**Work to be completed**
Look through the data below. Pick out the lines holding the string "that".

**Data segment**

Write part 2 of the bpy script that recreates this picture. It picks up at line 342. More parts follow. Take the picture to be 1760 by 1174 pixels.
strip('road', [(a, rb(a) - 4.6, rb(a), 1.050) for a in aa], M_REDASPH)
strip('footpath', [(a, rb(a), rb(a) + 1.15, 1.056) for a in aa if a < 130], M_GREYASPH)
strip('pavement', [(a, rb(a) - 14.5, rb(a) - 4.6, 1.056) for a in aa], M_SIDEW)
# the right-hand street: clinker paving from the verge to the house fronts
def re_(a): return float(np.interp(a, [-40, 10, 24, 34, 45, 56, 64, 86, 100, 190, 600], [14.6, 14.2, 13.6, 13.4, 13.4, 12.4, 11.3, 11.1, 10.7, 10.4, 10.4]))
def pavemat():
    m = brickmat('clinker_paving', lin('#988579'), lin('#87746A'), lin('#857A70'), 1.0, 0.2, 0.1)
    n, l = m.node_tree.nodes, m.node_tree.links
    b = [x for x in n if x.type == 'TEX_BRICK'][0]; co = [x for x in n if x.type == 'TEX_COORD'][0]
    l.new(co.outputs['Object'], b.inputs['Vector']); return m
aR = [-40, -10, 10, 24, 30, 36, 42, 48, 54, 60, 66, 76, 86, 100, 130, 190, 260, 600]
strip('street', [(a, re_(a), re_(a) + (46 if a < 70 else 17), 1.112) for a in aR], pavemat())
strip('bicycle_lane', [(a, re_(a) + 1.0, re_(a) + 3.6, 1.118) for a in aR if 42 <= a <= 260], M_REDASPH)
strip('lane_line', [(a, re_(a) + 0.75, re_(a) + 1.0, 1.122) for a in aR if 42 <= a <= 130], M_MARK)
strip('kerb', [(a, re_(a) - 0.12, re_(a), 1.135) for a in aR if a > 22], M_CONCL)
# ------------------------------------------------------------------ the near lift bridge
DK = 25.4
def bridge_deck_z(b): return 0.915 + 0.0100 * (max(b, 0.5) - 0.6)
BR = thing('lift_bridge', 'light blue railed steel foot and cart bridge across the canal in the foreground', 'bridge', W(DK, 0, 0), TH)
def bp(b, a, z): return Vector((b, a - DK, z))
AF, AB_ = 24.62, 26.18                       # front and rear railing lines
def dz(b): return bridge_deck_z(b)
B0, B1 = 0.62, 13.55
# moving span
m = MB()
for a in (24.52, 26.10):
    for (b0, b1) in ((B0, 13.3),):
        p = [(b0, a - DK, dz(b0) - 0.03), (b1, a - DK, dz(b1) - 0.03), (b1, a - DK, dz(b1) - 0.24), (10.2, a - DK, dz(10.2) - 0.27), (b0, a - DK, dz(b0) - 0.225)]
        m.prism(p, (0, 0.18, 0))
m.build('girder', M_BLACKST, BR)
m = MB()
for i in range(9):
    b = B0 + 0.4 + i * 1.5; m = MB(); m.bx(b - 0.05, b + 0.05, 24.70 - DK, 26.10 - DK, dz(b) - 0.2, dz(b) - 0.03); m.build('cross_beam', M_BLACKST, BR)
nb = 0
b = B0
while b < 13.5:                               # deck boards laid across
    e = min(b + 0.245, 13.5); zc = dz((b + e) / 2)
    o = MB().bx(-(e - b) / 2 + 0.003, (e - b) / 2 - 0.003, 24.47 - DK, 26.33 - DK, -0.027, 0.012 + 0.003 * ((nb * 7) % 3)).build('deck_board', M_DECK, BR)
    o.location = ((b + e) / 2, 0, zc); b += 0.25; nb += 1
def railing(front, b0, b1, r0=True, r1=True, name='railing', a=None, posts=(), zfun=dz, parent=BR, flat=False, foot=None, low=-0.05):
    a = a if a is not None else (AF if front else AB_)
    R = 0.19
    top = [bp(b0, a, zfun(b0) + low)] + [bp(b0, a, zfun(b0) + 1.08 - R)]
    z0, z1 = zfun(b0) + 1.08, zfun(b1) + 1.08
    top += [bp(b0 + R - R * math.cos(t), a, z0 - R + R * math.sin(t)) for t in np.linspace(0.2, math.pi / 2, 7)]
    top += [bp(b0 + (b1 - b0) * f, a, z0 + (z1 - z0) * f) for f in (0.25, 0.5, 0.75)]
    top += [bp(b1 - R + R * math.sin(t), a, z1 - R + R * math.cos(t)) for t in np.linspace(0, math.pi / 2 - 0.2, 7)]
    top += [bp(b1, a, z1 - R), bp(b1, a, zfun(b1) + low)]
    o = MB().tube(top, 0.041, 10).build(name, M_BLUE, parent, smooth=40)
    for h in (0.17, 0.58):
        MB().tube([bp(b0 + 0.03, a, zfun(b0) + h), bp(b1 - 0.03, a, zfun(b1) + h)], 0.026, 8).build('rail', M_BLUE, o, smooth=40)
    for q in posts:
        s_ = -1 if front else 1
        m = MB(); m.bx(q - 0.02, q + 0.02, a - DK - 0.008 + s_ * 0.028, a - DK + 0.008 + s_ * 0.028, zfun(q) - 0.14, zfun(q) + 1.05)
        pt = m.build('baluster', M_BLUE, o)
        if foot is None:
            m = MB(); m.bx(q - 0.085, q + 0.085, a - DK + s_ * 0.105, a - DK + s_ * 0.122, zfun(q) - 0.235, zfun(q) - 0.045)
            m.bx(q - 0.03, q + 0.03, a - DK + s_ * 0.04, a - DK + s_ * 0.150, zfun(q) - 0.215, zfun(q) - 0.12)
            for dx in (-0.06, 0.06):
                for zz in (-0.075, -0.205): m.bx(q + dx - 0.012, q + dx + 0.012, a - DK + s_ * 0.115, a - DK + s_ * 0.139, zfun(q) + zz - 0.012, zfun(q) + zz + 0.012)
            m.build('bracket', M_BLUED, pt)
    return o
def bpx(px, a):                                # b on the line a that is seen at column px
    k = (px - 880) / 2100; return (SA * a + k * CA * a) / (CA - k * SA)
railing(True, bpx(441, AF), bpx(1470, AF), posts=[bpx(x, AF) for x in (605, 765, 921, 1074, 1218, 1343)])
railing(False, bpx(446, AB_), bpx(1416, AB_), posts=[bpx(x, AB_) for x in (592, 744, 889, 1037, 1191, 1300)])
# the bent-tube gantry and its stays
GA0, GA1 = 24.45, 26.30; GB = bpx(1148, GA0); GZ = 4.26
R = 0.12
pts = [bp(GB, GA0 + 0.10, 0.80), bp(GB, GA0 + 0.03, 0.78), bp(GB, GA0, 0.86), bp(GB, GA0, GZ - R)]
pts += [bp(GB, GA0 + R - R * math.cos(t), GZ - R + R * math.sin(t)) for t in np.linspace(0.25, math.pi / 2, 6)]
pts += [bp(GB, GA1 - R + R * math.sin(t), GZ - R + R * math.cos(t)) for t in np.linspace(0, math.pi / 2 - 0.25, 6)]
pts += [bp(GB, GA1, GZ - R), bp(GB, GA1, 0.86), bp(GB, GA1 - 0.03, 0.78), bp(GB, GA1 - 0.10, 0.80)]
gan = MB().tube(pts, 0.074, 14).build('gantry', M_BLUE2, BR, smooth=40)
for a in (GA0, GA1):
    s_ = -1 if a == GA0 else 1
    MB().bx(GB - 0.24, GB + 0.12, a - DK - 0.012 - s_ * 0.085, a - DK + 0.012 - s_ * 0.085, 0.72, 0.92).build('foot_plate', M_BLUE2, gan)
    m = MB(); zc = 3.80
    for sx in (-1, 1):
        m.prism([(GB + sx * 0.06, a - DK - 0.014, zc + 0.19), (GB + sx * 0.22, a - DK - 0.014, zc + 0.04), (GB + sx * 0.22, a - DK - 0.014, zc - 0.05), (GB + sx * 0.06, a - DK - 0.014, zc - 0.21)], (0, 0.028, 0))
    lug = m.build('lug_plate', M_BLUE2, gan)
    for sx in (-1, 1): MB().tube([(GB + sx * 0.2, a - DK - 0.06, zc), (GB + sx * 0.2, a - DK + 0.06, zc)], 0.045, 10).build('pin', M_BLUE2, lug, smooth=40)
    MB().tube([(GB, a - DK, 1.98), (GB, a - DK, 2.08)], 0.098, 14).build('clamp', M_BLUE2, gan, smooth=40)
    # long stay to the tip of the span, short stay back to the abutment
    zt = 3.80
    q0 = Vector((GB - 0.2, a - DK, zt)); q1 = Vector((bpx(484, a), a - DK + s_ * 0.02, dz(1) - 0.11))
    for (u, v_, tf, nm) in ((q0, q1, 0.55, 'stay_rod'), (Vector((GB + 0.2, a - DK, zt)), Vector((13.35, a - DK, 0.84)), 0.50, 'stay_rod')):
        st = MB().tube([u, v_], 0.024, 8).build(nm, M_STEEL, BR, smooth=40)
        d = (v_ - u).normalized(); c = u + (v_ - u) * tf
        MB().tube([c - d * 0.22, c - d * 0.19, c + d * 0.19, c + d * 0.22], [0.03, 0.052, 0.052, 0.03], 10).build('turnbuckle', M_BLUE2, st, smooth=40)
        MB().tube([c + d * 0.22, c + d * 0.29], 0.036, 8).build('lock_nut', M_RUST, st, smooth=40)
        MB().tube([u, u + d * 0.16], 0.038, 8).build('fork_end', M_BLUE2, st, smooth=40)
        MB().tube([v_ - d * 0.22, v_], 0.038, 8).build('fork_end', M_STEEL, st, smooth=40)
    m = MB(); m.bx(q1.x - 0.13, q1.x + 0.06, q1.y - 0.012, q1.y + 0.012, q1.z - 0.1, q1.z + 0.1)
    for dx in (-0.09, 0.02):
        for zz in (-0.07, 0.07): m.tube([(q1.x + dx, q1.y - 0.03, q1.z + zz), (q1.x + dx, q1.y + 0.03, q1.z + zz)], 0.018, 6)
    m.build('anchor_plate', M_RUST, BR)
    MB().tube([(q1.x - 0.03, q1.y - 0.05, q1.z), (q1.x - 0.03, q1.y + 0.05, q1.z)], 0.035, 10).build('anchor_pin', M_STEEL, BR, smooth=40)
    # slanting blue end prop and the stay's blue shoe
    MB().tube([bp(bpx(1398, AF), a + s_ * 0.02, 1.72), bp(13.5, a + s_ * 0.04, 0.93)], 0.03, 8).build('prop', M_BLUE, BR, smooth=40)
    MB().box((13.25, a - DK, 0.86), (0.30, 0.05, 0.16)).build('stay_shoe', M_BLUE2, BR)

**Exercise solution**
Write part 2 of the bpy script that recreates this picture. It picks up at line 342. More parts follow. Take the picture to be 1760 by 1174 pixels.
def bpx(px, a):                                # b on the line a that is seen at column px